• **The request**: Retype the whole listing below, character for character.

[START Information provided]

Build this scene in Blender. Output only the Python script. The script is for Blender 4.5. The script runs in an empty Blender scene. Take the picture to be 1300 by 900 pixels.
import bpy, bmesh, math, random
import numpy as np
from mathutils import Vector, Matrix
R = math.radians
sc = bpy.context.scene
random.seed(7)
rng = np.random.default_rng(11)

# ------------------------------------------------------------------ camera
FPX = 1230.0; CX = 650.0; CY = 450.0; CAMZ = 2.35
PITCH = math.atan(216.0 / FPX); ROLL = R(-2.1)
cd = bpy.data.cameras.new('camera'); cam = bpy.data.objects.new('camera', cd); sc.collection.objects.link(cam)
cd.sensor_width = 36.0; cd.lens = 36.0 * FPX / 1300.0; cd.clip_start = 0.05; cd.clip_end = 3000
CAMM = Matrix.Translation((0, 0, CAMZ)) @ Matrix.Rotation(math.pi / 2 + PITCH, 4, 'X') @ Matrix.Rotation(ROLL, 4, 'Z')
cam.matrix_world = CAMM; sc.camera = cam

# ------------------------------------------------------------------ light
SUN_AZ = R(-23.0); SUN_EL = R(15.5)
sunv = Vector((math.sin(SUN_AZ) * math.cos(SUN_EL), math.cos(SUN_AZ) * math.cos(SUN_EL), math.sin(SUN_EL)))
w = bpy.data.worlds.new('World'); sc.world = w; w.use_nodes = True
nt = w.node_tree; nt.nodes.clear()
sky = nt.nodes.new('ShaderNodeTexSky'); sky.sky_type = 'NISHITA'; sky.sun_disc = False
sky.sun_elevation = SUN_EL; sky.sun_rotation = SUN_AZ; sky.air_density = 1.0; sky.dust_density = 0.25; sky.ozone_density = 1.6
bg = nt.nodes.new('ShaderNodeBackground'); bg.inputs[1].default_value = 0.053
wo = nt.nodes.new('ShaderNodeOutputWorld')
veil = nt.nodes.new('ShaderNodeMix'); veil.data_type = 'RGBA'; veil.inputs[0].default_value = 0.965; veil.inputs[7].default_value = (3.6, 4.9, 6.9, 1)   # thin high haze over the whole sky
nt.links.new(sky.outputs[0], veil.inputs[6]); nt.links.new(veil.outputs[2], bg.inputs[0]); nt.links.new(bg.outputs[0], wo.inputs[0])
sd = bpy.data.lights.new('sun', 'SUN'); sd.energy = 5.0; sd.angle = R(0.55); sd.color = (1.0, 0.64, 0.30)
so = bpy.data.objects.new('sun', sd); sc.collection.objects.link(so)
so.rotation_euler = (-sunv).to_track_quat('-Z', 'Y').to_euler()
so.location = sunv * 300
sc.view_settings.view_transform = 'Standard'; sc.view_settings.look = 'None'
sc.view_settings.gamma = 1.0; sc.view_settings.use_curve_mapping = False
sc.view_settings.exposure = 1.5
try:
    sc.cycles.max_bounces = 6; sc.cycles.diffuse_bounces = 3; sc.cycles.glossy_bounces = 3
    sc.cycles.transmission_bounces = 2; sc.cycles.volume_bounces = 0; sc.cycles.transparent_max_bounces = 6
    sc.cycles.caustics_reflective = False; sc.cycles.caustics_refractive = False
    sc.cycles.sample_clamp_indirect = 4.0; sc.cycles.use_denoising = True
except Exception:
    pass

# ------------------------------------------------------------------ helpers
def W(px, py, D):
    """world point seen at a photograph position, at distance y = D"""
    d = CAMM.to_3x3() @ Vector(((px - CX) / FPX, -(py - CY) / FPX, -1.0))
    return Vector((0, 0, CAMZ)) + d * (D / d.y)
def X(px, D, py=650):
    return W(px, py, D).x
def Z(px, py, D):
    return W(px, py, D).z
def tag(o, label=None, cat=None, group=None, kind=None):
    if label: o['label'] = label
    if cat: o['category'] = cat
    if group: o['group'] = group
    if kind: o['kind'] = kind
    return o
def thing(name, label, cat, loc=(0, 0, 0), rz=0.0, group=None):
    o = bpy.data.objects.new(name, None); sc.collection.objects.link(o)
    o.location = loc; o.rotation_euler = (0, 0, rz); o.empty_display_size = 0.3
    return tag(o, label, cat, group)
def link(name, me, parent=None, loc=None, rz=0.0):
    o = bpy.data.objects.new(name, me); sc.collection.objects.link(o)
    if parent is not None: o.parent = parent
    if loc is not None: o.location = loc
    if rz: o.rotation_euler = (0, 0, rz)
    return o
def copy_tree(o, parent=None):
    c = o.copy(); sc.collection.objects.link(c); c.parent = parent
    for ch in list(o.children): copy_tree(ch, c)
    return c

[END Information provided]

• **Final result**:
Build this scene in Blender. Output only the Python script. The script is for Blender 4.5. The script runs in an empty Blender scene. Take the picture to be 1300 by 900 pixels.
import bpy, bmesh, math, random
import numpy as np
from mathutils import Vector, Matrix
R = math.radians
sc = bpy.context.scene
random.seed(7)
rng = np.random.default_rng(11)

# ------------------------------------------------------------------ camera
FPX = 1230.0; CX = 650.0; CY = 450.0; CAMZ = 2.35
PITCH = math.atan(216.0 / FPX); ROLL = R(-2.1)
cd = bpy.data.cameras.new('camera'); cam = bpy.data.objects.new('camera', cd); sc.collection.objects.link(cam)
cd.sensor_width = 36.0; cd.lens = 36.0 * FPX / 1300.0; cd.clip_start = 0.05; cd.clip_end = 3000
CAMM = Matrix.Translation((0, 0, CAMZ)) @ Matrix.Rotation(math.pi / 2 + PITCH, 4, 'X') @ Matrix.Rotation(ROLL, 4, 'Z')
cam.matrix_world = CAMM; sc.camera = cam

# ------------------------------------------------------------------ light
SUN_AZ = R(-23.0); SUN_EL = R(15.5)
sunv = Vector((math.sin(SUN_AZ) * math.cos(SUN_EL), math.cos(SUN_AZ) * math.cos(SUN_EL), math.sin(SUN_EL)))
w = bpy.data.worlds.new('World'); sc.world = w; w.use_nodes = True
nt = w.node_tree; nt.nodes.clear()
sky = nt.nodes.new('ShaderNodeTexSky'); sky.sky_type = 'NISHITA'; sky.sun_disc = False
sky.sun_elevation = SUN_EL; sky.sun_rotation = SUN_AZ; sky.air_density = 1.0; sky.dust_density = 0.25; sky.ozone_density = 1.6
bg = nt.nodes.new('ShaderNodeBackground'); bg.inputs[1].default_value = 0.053
wo = nt.nodes.new('ShaderNodeOutputWorld')
veil = nt.nodes.new('ShaderNodeMix'); veil.data_type = 'RGBA'; veil.inputs[0].default_value = 0.965; veil.inputs[7].default_value = (3.6, 4.9, 6.9, 1)   # thin high haze over the whole sky
nt.links.new(sky.outputs[0], veil.inputs[6]); nt.links.new(veil.outputs[2], bg.inputs[0]); nt.links.new(bg.outputs[0], wo.inputs[0])
sd = bpy.data.lights.new('sun', 'SUN'); sd.energy = 5.0; sd.angle = R(0.55); sd.color = (1.0, 0.64, 0.30)
so = bpy.data.objects.new('sun', sd); sc.collection.objects.link(so)
so.rotation_euler = (-sunv).to_track_quat('-Z', 'Y').to_euler()
so.location = sunv * 300
sc.view_settings.view_transform = 'Standard'; sc.view_settings.look = 'None'
sc.view_settings.gamma = 1.0; sc.view_settings.use_curve_mapping = False
sc.view_settings.exposure = 1.5
try:
    sc.cycles.max_bounces = 6; sc.cycles.diffuse_bounces = 3; sc.cycles.glossy_bounces = 3
    sc.cycles.transmission_bounces = 2; sc.cycles.volume_bounces = 0; sc.cycles.transparent_max_bounces = 6
    sc.cycles.caustics_reflective = False; sc.cycles.caustics_refractive = False
    sc.cycles.sample_clamp_indirect = 4.0; sc.cycles.use_denoising = True
except Exception:
    pass

# ------------------------------------------------------------------ helpers
def W(px, py, D):
    """world point seen at a photograph position, at distance y = D"""
    d = CAMM.to_3x3() @ Vector(((px - CX) / FPX, -(py - CY) / FPX, -1.0))
    return Vector((0, 0, CAMZ)) + d * (D / d.y)
def X(px, D, py=650):
    return W(px, py, D).x
def Z(px, py, D):
    return W(px, py, D).z
def tag(o, label=None, cat=None, group=None, kind=None):
    if label: o['label'] = label
    if cat: o['category'] = cat
    if group: o['group'] = group
    if kind: o['kind'] = kind
    return o
def thing(name, label, cat, loc=(0, 0, 0), rz=0.0, group=None):
    o = bpy.data.objects.new(name, None); sc.collection.objects.link(o)
    o.location = loc; o.rotation_euler = (0, 0, rz); o.empty_display_size = 0.3
    return tag(o, label, cat, group)
def link(name, me, parent=None, loc=None, rz=0.0):
    o = bpy.data.objects.new(name, me); sc.collection.objects.link(o)
    if parent is not None: o.parent = parent
    if loc is not None: o.location = loc
    if rz: o.rotation_euler = (0, 0, rz)
    return o
def copy_tree(o, parent=None):
    c = o.copy(); sc.collection.objects.link(c); c.parent = parent
    for ch in list(o.children): copy_tree(ch, c)
    return c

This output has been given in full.